> **Aim of the exercise**
Copy each line in the data that includes the word "scene".
------------------------------------
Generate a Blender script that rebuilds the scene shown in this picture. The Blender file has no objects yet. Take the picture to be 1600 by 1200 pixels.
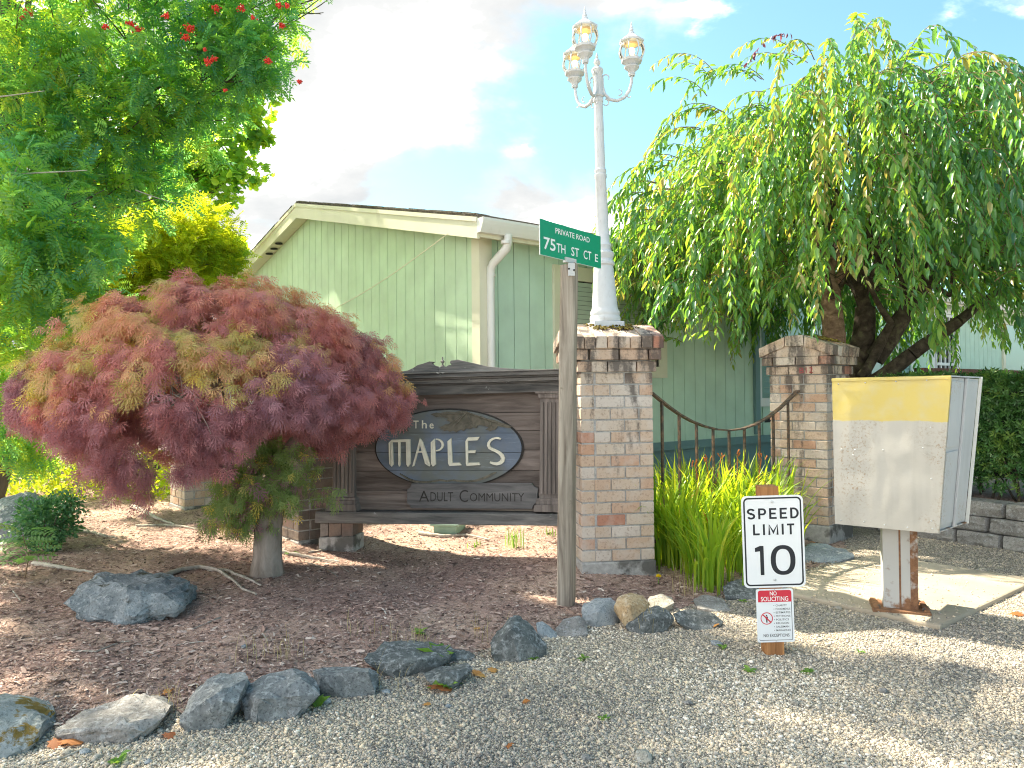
import bpy, bmesh, math, random
import numpy as np
from mathutils import Vector, Matrix, noise
random.seed(11)
rng = np.random.default_rng(11)
PI = math.pi
R_ = math.radians
sc = bpy.context.scene
col = sc.collection

# ------------------------------------------------------------------ camera
F = 1200.0                       # focal length in photo pixels (1600 x 1200)
CAM = Vector((0, 0, 1.29))
PITCH = math.atan(15 / F)
ROLL = 0.010
RM = Matrix.Rotation(PI / 2 + PITCH, 3, 'X') @ Matrix.Rotation(-ROLL, 3, 'Z')
cd = bpy.data.cameras.new('camera')
cam = bpy.data.objects.new('camera', cd)
col.objects.link(cam)
cam.matrix_world = Matrix.Translation(CAM) @ RM.to_4x4()
cd.sensor_width = 36
cd.lens = 36 * F / 1600
cd.clip_start = 0.05
cd.clip_end = 2000
sc.camera = cam

# ------------------------------------------------------------------ light
SUN_DIR = Vector((-0.76, 0.65, 1.09)).normalized()     # towards the sun
SUN_EL = math.asin(SUN_DIR.z)
sd = bpy.data.lights.new('sun', 'SUN')
sd.energy = 2.1
sd.angle = R_(0.9)
sd.color = (1.0, 0.88, 0.68)
sun = bpy.data.objects.new('sun', sd)
col.objects.link(sun)
sun.rotation_euler = SUN_DIR.to_track_quat('Z', 'Y').to_euler()

world = bpy.data.worlds.new('World')
sc.world = world
world.use_nodes = True
wt = world.node_tree
wt.nodes.clear()


class NT:
    """small wrapper for building node trees"""
    def __init__(self, tree):
        self.t = tree

    def n(self, typ, ins=None, **props):
        nd = self.t.nodes.new(typ)
        for k, v in props.items():
            setattr(nd, k, v)
        for k, v in (ins or {}).items():
            s = nd.inputs[k]
            if isinstance(v, bpy.types.NodeSocket):
                self.t.links.new(v, s)
            else:
                if isinstance(v, tuple) and len(v) == 3 and s.type == 'RGBA':
                    v = (*v, 1)
                s.default_value = v
        return nd

    def math(self, op, a, b=0.0, c=None, clamp=False):
        ins = {0: a, 1: b}
        if c is not None:
            ins[2] = c
        nd = self.n('ShaderNodeMath', ins, operation=op)
        nd.use_clamp = clamp
        return nd.outputs[0]

    def ramp(self, fac, stops, interp='LINEAR'):
        nd = self.n('ShaderNodeValToRGB', {0: fac})
        cr = nd.color_ramp
        cr.interpolation = interp
        while len(cr.elements) < len(stops):
            cr.elements.new(0.5)
        for e, (p, c) in zip(cr.elements, stops):
            e.position = p
            if not isinstance(c, tuple):
                c = (c, c, c)
            e.color = (*c, 1) if len(c) == 3 else c
        return nd.outputs[0]

    def mix(self, fac, a, b, blend='MIX'):
        nd = self.n('ShaderNodeMix', data_type='RGBA', blend_type=blend)
        for i, v in ((0, fac), (6, a), (7, b)):
            s = nd.inputs[i]
            if isinstance(v, bpy.types.NodeSocket):
                self.t.links.new(v, s)
            else:
                if isinstance(v, tuple) and len(v) == 3:
                    v = (*v, 1)
                s.default_value = v
        return nd.outputs[2]

    def noise(self, vec, scale, detail=4.0, rough=0.55, dist=0.0):
        ins = {'Scale': scale, 'Detail': detail, 'Roughness': rough, 'Distortion': dist}
        if vec is not None:
            ins['Vector'] = vec
        return self.n('ShaderNodeTexNoise', ins).outputs[0]

    def obj(self, scale=(1, 1, 1), rot=(0, 0, 0)):
        tc = self.n('ShaderNodeTexCoord')
        return self.n('ShaderNodeMapping', {'Vector': tc.outputs['Object'], 'Scale': scale, 'Rotation': rot}).outputs[0]


w = NT(wt)
sky = w.n('ShaderNodeTexSky', sky_type='NISHITA', sun_disc=False)
sky.sun_elevation = SUN_EL
sky.sun_rotation = math.atan2(SUN_DIR.x, SUN_DIR.y)
sky.air_density = 1.0
sky.dust_density = 1.0
sky.ozone_density = 2.5
tc = w.n('ShaderNodeTexCoord')
sep = w.n('ShaderNodeSeparateXYZ', {0: tc.outputs['Generated']})
zz = w.math('ADD', w.math('MAXIMUM', sep.outputs[2], 0.0), 0.22)
cx = w.math('DIVIDE', sep.outputs[0], zz)
cy = w.math('DIVIDE', sep.outputs[1], zz)
cv = w.n('ShaderNodeCombineXYZ', {0: cx, 1: cy, 2: 3.7}).outputs[0]
n1 = w.noise(cv, 1.25, 9.0, 0.55, 0.25)
n2 = w.noise(cv, 0.6, 3.0, 0.5)
# more cloud low and to the left of the view, clearer sky high on the right
bias = w.math('MULTIPLY_ADD', sep.outputs[0], -0.36, 0.12)
bias2 = w.math('MULTIPLY', sep.outputs[2], -0.50)
cover = w.math('ADD', w.math('ADD', n1, w.math('MULTIPLY', n2, 0.35)), w.math('ADD', bias, bias2))
mask = w.ramp(cover, [(0.50, 0.0), (0.62, 1.0)], 'EASE')
ccol = w.ramp(w.noise(cv, 2.1, 7.0, 0.6), [(0.34, (0.056, 0.058, 0.060)), (0.46, (0.066, 0.067, 0.068)), (0.54, (0.11, 0.11, 0.11)), (0.64, (1.0, 1.0, 1.0))])
skyc = w.mix(1.0, sky.outputs[0], (0.22, 0.275, 0.225), 'MULTIPLY')
cloud = w.mix(1.0, ccol, (12.5, 12.4, 12.1), 'MULTIPLY')
final = w.mix(mask, skyc, cloud)
bg = w.n('ShaderNodeBackground', {'Color': final, 'Strength': 0.15})
wo = w.n('ShaderNodeOutputWorld', {0: bg.outputs[0]})
world.cycles.sampling_method = 'MANUAL'
world.cycles.sample_map_resolution = 1024

sc.view_settings.view_transform = 'Standard'
sc.view_settings.look = 'None'
sc.view_settings.gamma = 1
sc.view_settings.exposure = 2.97
sc.cycles.use_denoising = True
sc.cycles.denoising_prefilter = 'NONE'
sc.cycles.filter_width = 1.1
sc.cycles.max_bounces = 7
sc.cycles.diffuse_bounces = 3
sc.cycles.glossy_bounces = 2
sc.cycles.transmission_bounces = 3
sc.cycles.transparent_max_bounces = 12
sc.cycles.sample_clamp_indirect = 6
sc.cycles.use_light_tree = True


# ------------------------------------------------------------------ pixel helpers
def ray(px, py):
    return RM @ Vector(((px - 800) / F, (600 - py) / F, -1))


def P(px, py, Y):
    """world point seen at photo pixel (px,py) at depth Y"""
    d = ray(px, py)
    return CAM + d * (Y / d.y)


def smooth(t):
    t = np.clip(t, 0, 1)
    return t * t * (3 - 2 * t)


def gz(px, py, z=0.0):
    d = ray(px, py)
    return CAM + d * ((z - CAM.z) / d.z)


# outline of the mulch bed (front edge traced along the row of rocks)
_front = [(-420, 1150), (-60, 1140), (60, 1140), (140, 1130), (260, 1112), (330, 1105), (450, 1085), (560, 1068),
          (650, 1042), (720, 1032), (770, 1018), (860, 990), (930, 962), (1000, 952), (1060, 950), (1110, 938), (1180, 915), (1250, 892), (1320, 872)]
BED = [(gz(*p).x, gz(*p).y) for p in _front] + [(2.75, 6.4), (3.0, 7.4), (6.0, 9.5), (9, 15), (-30, 40), (-30, 8), (-6, 2.6)]
BEDN = np.array(BED)


def bed_sd(x, y):
    """signed distance to the bed outline (positive inside)"""
    x = np.asarray(x, float); y = np.asarray(y, float)
    d = np.full(x.shape, 1e9)
    inside = np.zeros(x.shape, bool)
    n = len(BEDN)
    for i in range(n):
        ax, ay = BEDN[i]; bx, by = BEDN[(i + 1) % n]
        ex, ey = bx - ax, by - ay
        t = np.clip(((x - ax) * ex + (y - ay) * ey) / (ex * ex + ey * ey + 1e-12), 0, 1)
        d = np.minimum(d, np.hypot(x - ax - t * ex, y - ay - t * ey))
        c = ((ay > y) != (by > y)) & (x < (bx - ax) * (y - ay) / (by - ay + 1e-15) + ax)
        inside ^= c
    return np.where(inside, d, -d)


def wob(x, y):
    return 0.012 * np.sin(3.1 * x + 1.3 * y) + 0.010 * np.sin(-2.2 * x + 4.7 * y + 1) + 0.006 * np.sin(9 * x + 2 * y) + 0.005 * np.sin(3 * x - 11 * y)


def bed_h(x, y):
    s = bed_sd(x, y) + 0.05 * np.sin(7 * np.asarray(x) + 3 * np.asarray(y)) * 0.6
    h = 0.085 * smooth(s / 0.9) + 0.03 * smooth((s - 0.8) / 2.0)
    return np.where(s > 0, h + wob(x, y) * smooth(s / 0.4) + 0.006, -0.03 + np.clip(s, -0.1, 0) * 0.4)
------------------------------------
> **Task answer**
Generate a Blender script that rebuilds the scene shown in this picture. The Blender file has no objects yet. Take the picture to be 1600 by 1200 pixels.
sc = bpy.context.scene